A longtime member of the Republican Town Committee and four-time mayoral candidate has decided to exit the party just weeks after attending the GOP’s national convention. Former West Haven Republican Mayoral nominee Steven R. Mullins has left the party to become an unaffiliated voter.
At issue is the recent vote of the 60-member panel not to re-elect Mullins as a Justice of the Peace, a position he has held for more than a quarter-century. Mullins lost his bid for re-election, receiving only 14 votes. He has served in the position for 25 years. West Haven has a panel of seventeen Republican Justices of the Peace.
The failure to re-elect the longtime member is the latest evidence of a rift in the party that has been festering for some time. Last year’s three-way primary for the party’s mayoral nomination exposed the factions within the city’s minority party when Mullins and eventual mayoral nominee Barry Lee Cohen challenged endorsed candidate Paige Weinstein. Weinstein ended up second in the balloting, with Cohen losing to Democrat Dorinda Borer in the general election.

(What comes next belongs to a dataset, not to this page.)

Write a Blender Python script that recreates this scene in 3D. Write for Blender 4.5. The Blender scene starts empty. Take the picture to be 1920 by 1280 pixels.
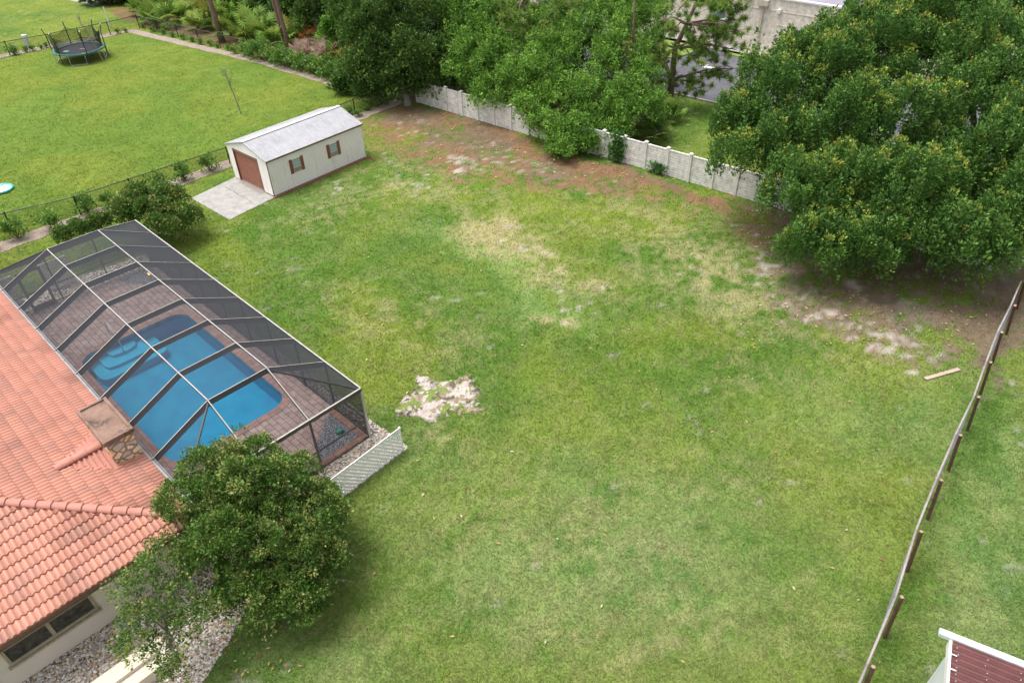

That primary produced sores within the party that have yet to heal.
Of note is the fact in the July RNC Convention, Mullins was joined by Weinstein and her husband Andrew as part of the Connecticut delegation.
The May snub was not forgotten. At Mullins’ request, Town and City Clerk John Lewis appointed him Justice of the Peace in the unaffiliated category. Mullins, meanwhile, believes the current state of the party in the city is not the one he joined as a teenager.
“I don’t feel that I left the West Haven Republican Party, but that the party left me,” said Mullins, who served 16 years as Planning and Zoning Commissioner and is currently chairman of the city’s newly revamped Fair Rent Commission.
“I have served West Haven Republicans since I was in the sixth grade in 1986, putting “Evangeliste for State Rep” signs together at headquarters. I feel that this departure is unfortunate, but necessary, considering that the position has been a part-time job for me for over two decades,” Mullins said.
Indeed, in years when attempting to find candidates to fill party slates were difficult, Mullins was one of the go-to candidates.
Mullins said he has been a registered Republican since he registered to vote at age 18 and a member of the Republican Town Committee since 1996.
“Regardless of the letter next to my name on the voter rolls, I will continue to believe in the fiscal and social conservative principles of the Republican Party,” Mullins said.
Meanwhile, the city’s minority party has not had a successful campaign since 1989, when Republican Clem Evangeliste eked out a win over two-term Democrat Azelio “Sal” Guerra. Evangeliste served only one term as mayor losing to H. Richard Borer, Jr. two years later.
The one-term mayor presented a budget that was grossly underfunded and led to state receivership of the city. That election put the GOP in the doghouse with voters, and the party has yet to find a way out of the loss column.